Don’t worry if you don’t manage to finish the letter. And don’t work too hard puzzling it out. If you like you can even start with an imaginary address, but once you get to ‘Dear’ and then a name, or it might even open ‘Hi’ or a very blunt ‘Sir’, like a letter to The Times, once you get there, and then write the first line, I think you’ll have a thread you can start to pull on, to deduce the full story here.

After that, all you have to do is listen, and write down what the person says.

Right. A ten minute rejection letter. Ready? Three… two… one… Go.

<ten minutes>

*gong sound*

And you are done.

Don’t know how far you got with the letter. Whether the person was still dillydallying or whether they had rounded things up.

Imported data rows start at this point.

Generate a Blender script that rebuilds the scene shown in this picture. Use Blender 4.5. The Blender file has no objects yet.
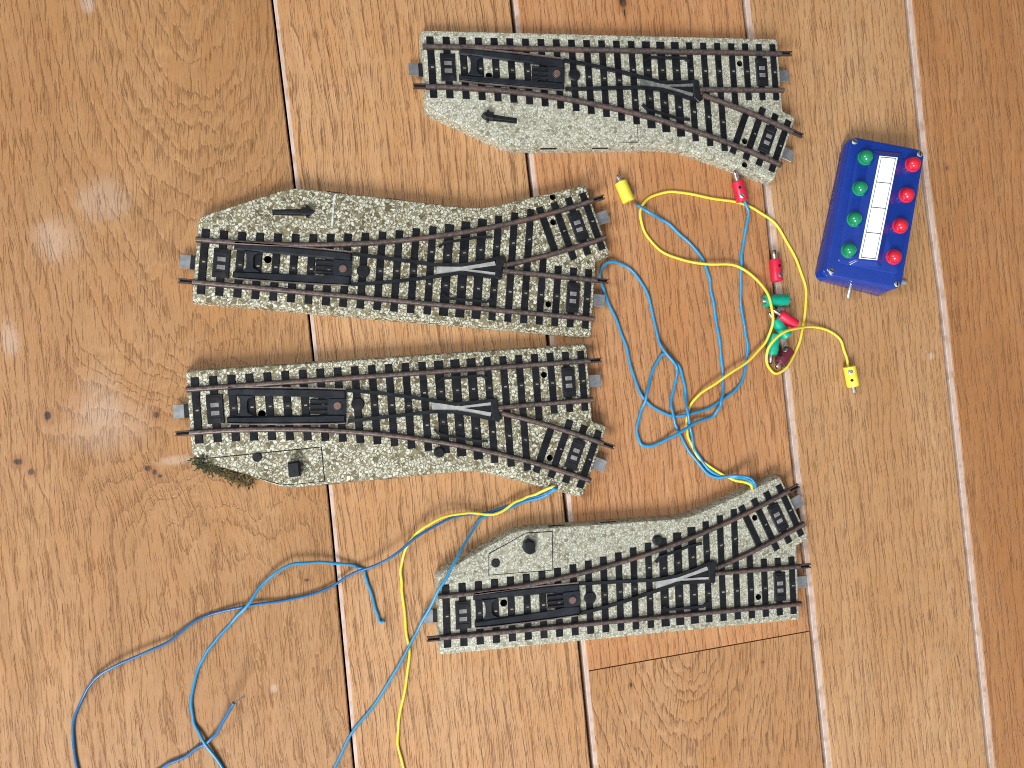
import bpy, bmesh, math, random
from mathutils import Vector, Matrix
from mathutils.geometry import tessellate_polygon

S = 0.001                       # the scene is written in millimetres and built in metres
scene = bpy.context.scene
COL = scene.collection
rnd = random.Random(7)

# ------------------------------------------------------------------ camera (solved from the four turnouts)
F_PX, CAM_H, CAM_AX, CAM_AY = 785.869686, 364.404846, 0.0240772162, -0.199651028
ROT = Matrix.Rotation(CAM_AY, 3, 'Y') @ Matrix.Rotation(CAM_AX, 3, 'X')


def at(u, v, z=0.0):
    """Point (mm) at height z above the floor seen at photo position u, v."""
    d = ROT @ Vector(((u - 512) / F_PX, -(v - 384) / F_PX, -1.0))
    k = (z - CAM_H) / d.z
    return Vector((d.x * k, d.y * k, z))


cam_data = bpy.data.cameras.new('camera')
cam = bpy.data.objects.new('camera', cam_data)
COL.objects.link(cam)
cam_data.sensor_width = 36.0
cam_data.lens = F_PX * 36.0 / 1024.0
cam_data.clip_start = 0.01
cam_data.clip_end = 50.0
cam.matrix_world = Matrix.Translation((0, 0, CAM_H * S)) @ ROT.to_4x4()
scene.camera = cam
scene.view_settings.view_transform = 'Standard'
scene.view_settings.look = 'None'
scene.view_settings.exposure = 0.0
scene.view_settings.gamma = 1.0
scene.cycles.filter_width = 1.0


# ------------------------------------------------------------------ node helpers
class G:
    def __init__(self, name):
        self.mat = bpy.data.materials.new(name)
        self.mat.use_nodes = True
        self.nt = self.mat.node_tree
        self.nt.nodes.clear()
        self.out = self.nt.nodes.new('ShaderNodeOutputMaterial')
        self.b = self.nt.nodes.new('ShaderNodeBsdfPrincipled')
        self.nt.links.new(self.b.outputs[0], self.out.inputs[0])

    def put(self, sock, val):
        if val is None:
            return
        if isinstance(val, bpy.types.NodeSocket):
            self.nt.links.new(val, sock)
        else:
            try:
                sock.default_value = val
            except TypeError:
                sock.default_value = tuple(val) + (1.0,) if len(val) == 3 else val

    def m(self, op, a, b=None, c=None, clamp=False):
        n = self.nt.nodes.new('ShaderNodeMath')
        n.operation = op
        n.use_clamp = clamp
        for i, v in enumerate((a, b, c)):
            self.put(n.inputs[i], v)
        return n.outputs[0]

    def add(self, a, b): return self.m('ADD', a, b)
    def sub(self, a, b): return self.m('SUBTRACT', a, b)
    def mul(self, a, b): return self.m('MULTIPLY', a, b)

    def sep(self, v):
        n = self.nt.nodes.new('ShaderNodeSeparateXYZ')
        self.put(n.inputs[0], v)
        return n.outputs

    def comb(self, x, y, z):
        n = self.nt.nodes.new('ShaderNodeCombineXYZ')
        for i, v in enumerate((x, y, z)):
            self.put(n.inputs[i], v)
        return n.outputs[0]

    def coord(self):
        return self.nt.nodes.new('ShaderNodeTexCoord').outputs['Object']

    def noise(self, vec, scale=1.0, detail=2.0, rough=0.5, dist=0.0):
        n = self.nt.nodes.new('ShaderNodeTexNoise')
        self.put(n.inputs['Vector'], vec)
        n.inputs['Scale'].default_value = scale
        n.inputs['Detail'].default_value = detail
        n.inputs['Roughness'].default_value = rough
        n.inputs['Distortion'].default_value = dist
        return n.outputs['Fac']

    def step(self, v, lo, hi, a=0.0, b=1.0):
        n = self.nt.nodes.new('ShaderNodeMapRange')
        n.interpolation_type = 'SMOOTHSTEP'
        self.put(n.inputs[0], v)
        for i, k in enumerate((lo, hi, a, b)):
            n.inputs[i + 1].default_value = k
        return n.outputs[0]

    def mix(self, f, a, b, mode='MIX'):
        n = self.nt.nodes.new('ShaderNodeMix')
        n.data_type = 'RGBA'
        n.blend_type = mode
        self.put(n.inputs[0], f)
        self.put(n.inputs[6], a)
        self.put(n.inputs[7], b)
        return n.outputs[2]

    def set(self, **kw):
        for k, v in kw.items():
            self.put(self.b.inputs[k.replace('_', ' ')], v)
        return self.mat

    def bump(self, h, strength, dist=0.001):
        n = self.nt.nodes.new('ShaderNodeBump')
        n.inputs['Strength'].default_value = strength
        n.inputs['Distance'].default_value = dist
        self.put(n.inputs['Height'], h)
        self.nt.links.new(n.outputs[0], self.b.inputs['Normal'])


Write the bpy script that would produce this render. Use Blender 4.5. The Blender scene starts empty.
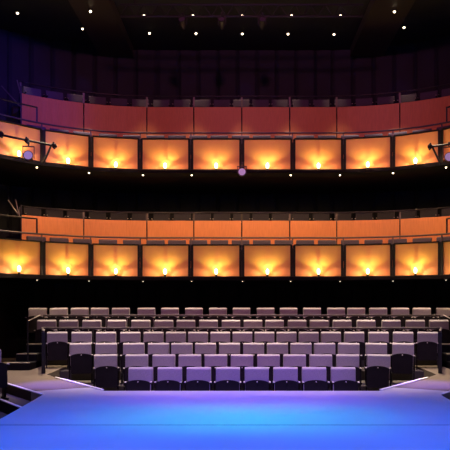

Again, part of the point of this is getting you to play with gaps. Epistemological lacunae as we pretentious literary types call them when we’re feeling insecure and want to perform our erudition at each other. It’s fun when a character’s speech swerves to avoid invisible shapes. After a while, and enough swerves, we start to get a sense of what those shapes might be. And that’s very addictive for humans. Pattern recognition from incomplete data sets. Such-and-such a character goes quiet every time they mention the island in the middle of the boating lake. What’s going on there?

It’s such a simple technique that you might worry it’s too blunt for fiction, but you’d be amazed at how effective it is. Any incomplete pattern, any two points of information that imply an arc towards a third, my goodness we, as pattern-creating, storytelling machines, just eat that nonsense up.

Hence the classic writing adage: show, don’t tell. That’s why it’s so important. The payoff, for readers, is connecting the dots. Reading between the lines. Squinting just right and making the pattern come into focus. If you try to do that for them, it’s like handing them a colouring book with all the pages scribbled on.

Okey-dokey. I think we’re done here for today. Thank you for your work. Well done. I shall see you tomorrow.